Perché con Ancelotti non ha funzionato? Perché i calciatori del Napoli non sono campioni e hanno bisogno di essere bacchettati. Ovviamente è anche una versione di comodo
Mesi dopo, Lorenzo Insigne fornisce la propria versione del rapporto macchinoso tra alcuni calciatori del Napoli e Carlo Ancelotti. Lo fa in un’intervista di Monica Scozzafava al Corriere della Sera. Alla domanda su Ancelotti, Insigne dà forma a una delle tante voci che per mesi si sono rincorse in città. I calciatori del Napoli – sostiene Lorenzo – hanno bisogno del padre padrone (ovviamente piangerebbero lacrime amare di fronte a quello narrato da Gavino Ledda e portato al cinema dai fratelli Taviani), lui dice di essere messi sotto pressione.
«Il mister è abituato a grandi campioni, io gli dicevo sempre che noi avevamo bisogno di essere messi sotto pressione, anche bacchettati se era il caso. Mi rendo conto che la mia è un’autocritica: siamo professionisti, dovremmo camminare da soli, ma noi forse in quel momento avevamo necessità di sentire il fiato sul collo».
Insigne mette nero su bianco che lui non è un campione, e non ha timore di dirlo. Si fa anche portavoce dei compagni: nessuno nel Napoli è un campione. Non teme di rimediare – lui e tutto lo spogliatoio – la figura dello scolaretto che se non ha il maestro che lo punisce, non rende. Chiede, chiedono, di essere bacchettati. Puniti con la frusta. Relegando sempre di più il povero Gattuso del ruolo del sergente maggiore Hartman.

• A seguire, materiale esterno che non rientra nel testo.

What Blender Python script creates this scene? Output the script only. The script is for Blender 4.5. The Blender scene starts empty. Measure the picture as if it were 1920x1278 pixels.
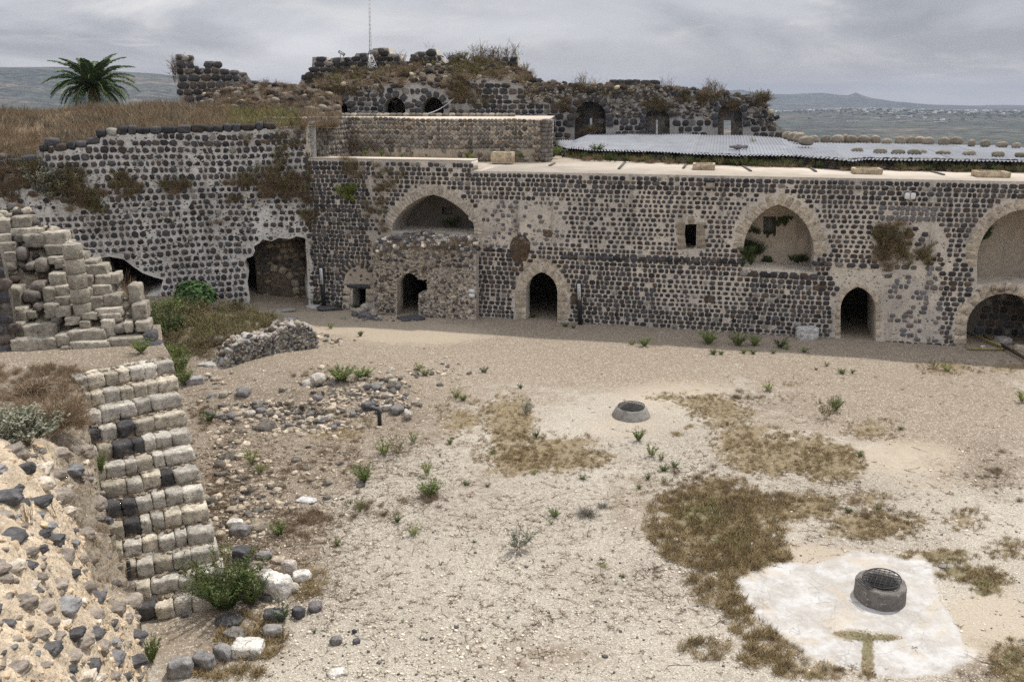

Un’immagine che rimanda, come scrivemmo, ai festini sadomaso di Max Mosley. Ha bisogno, dice di aver bisogno, del metodo bastone e carota. Ovviamente non ci sfugge che la sua è una versione di comodo. Perché poi quando il Napoli volle esercitare il bastone (con il disaccordo di Ancelotti), e decretò il ritiro, gli scolaretti disobbedirono. In una versione più addolcita rispetto a Padre padrone, i giocatori del Napoli sono Mariangela Melato picchiata da Giancarlo Giannini nell’immortale film di Lina Wertmuller. L’esempio forse è più calzante, perché alla fine la Melato, sia pure in lacrime, torna alla sua vita borghese e abbandona quella selvaggia. Il “sodomizzami” resta una parentesi da libro.
C’è un’altra frase di Insigne: “Non sono nessuno per giudicare Ancelotti allenatore che ha vinto tutto e soprattutto quasi ovunque”. Frase che chissà cosa nasconde, ma bene ha fatto a non giudicare, almeno in pubblico. Buon per la sua immagine.
Ovviamente, a nostro avviso, la questione non è riducibile agli scolaretti. Come scritto più e più volte, Insigne – così come Mertens e Callejon – avevano perso la loro centralità. Insigne non era più indispensabile con Ancelotti che del resta era venuto a Napoli per costruire una squadra nuova. Insigne andò in tribuna a Genk. Spesso, la coppia d’attacco era composta da Lozano e Milik. Non è un mistero che Insigne sarebbe dovuto andare via la scorsa estate.
Un’altra verità, forse più credibile, è che Insigne e non solo Insigne si sono battuti per la propria sopravvivenza. E nell’inevitabile braccio di ferro, la società ha preso la sua decisione.